As in a general-interest magazine, Mr. Hewitt reasoned, “60 Minutes” — named for the hour of prime time the network would give him each week — would toggle between hard news and soft. “We could look into Marilyn Monroe’s closet, so long as we looked into Robert Oppenheimer’s laboratory, too,” he wrote in his 2001 memoir, “Tell Me a Story.” “We could make the news entertaining, without compromising our integrity.”

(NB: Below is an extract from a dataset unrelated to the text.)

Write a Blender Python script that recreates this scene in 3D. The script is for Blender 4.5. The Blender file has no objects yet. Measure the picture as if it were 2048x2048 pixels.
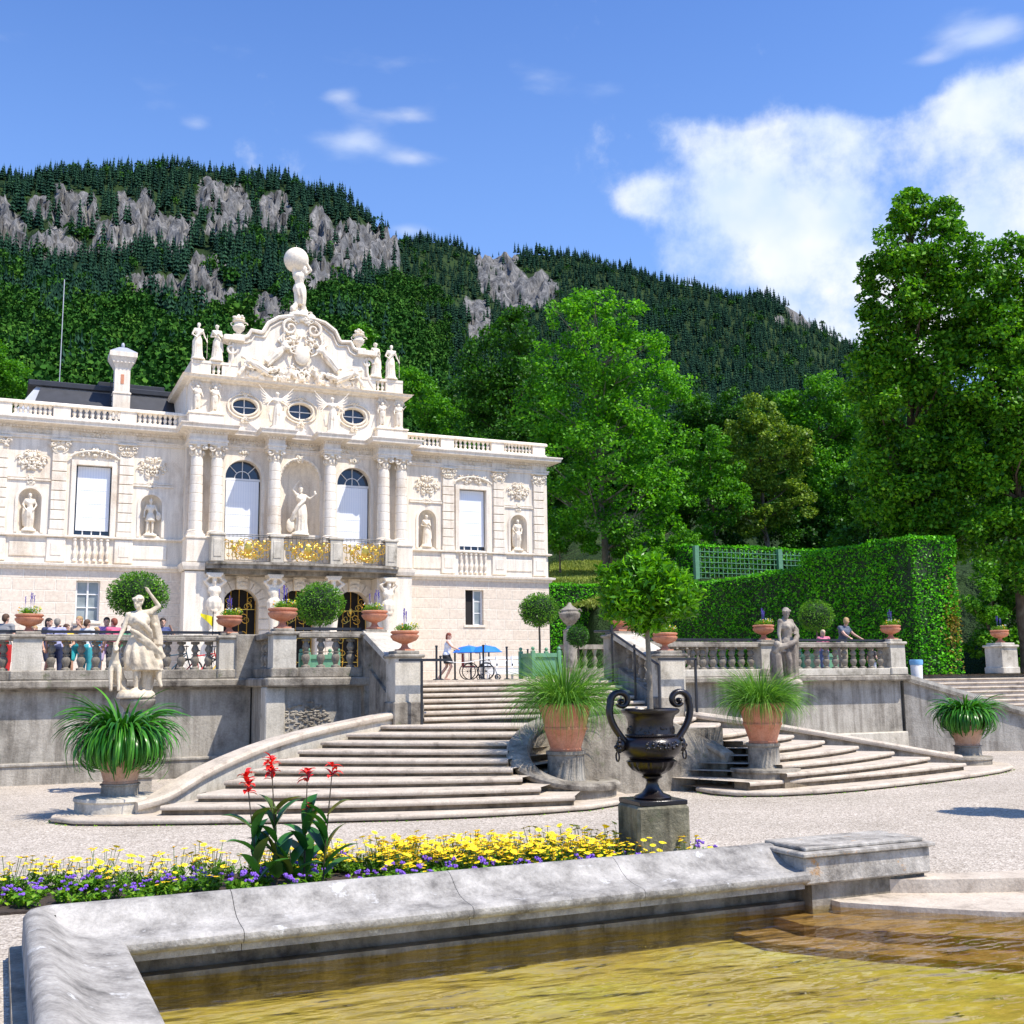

Behind the scenes, where he could be a stern, hyperkinetic taskmaster, Mr. Hewitt embossed the program with the fundamental elements that would become its calling cards: a relentless emphasis on compelling narrative; interviews in which the questions (and questioners) were often more interesting than the subjects themselves; occasional gotcha moments that snared wrongdoers like Watergate co-conspirators or cigarette manufacturers; and, in respites as welcome as an elementary-school recess, revealing conversations with figures like Barbra Streisand, Lena Horne, Robin Williams and Bruce Springsteen.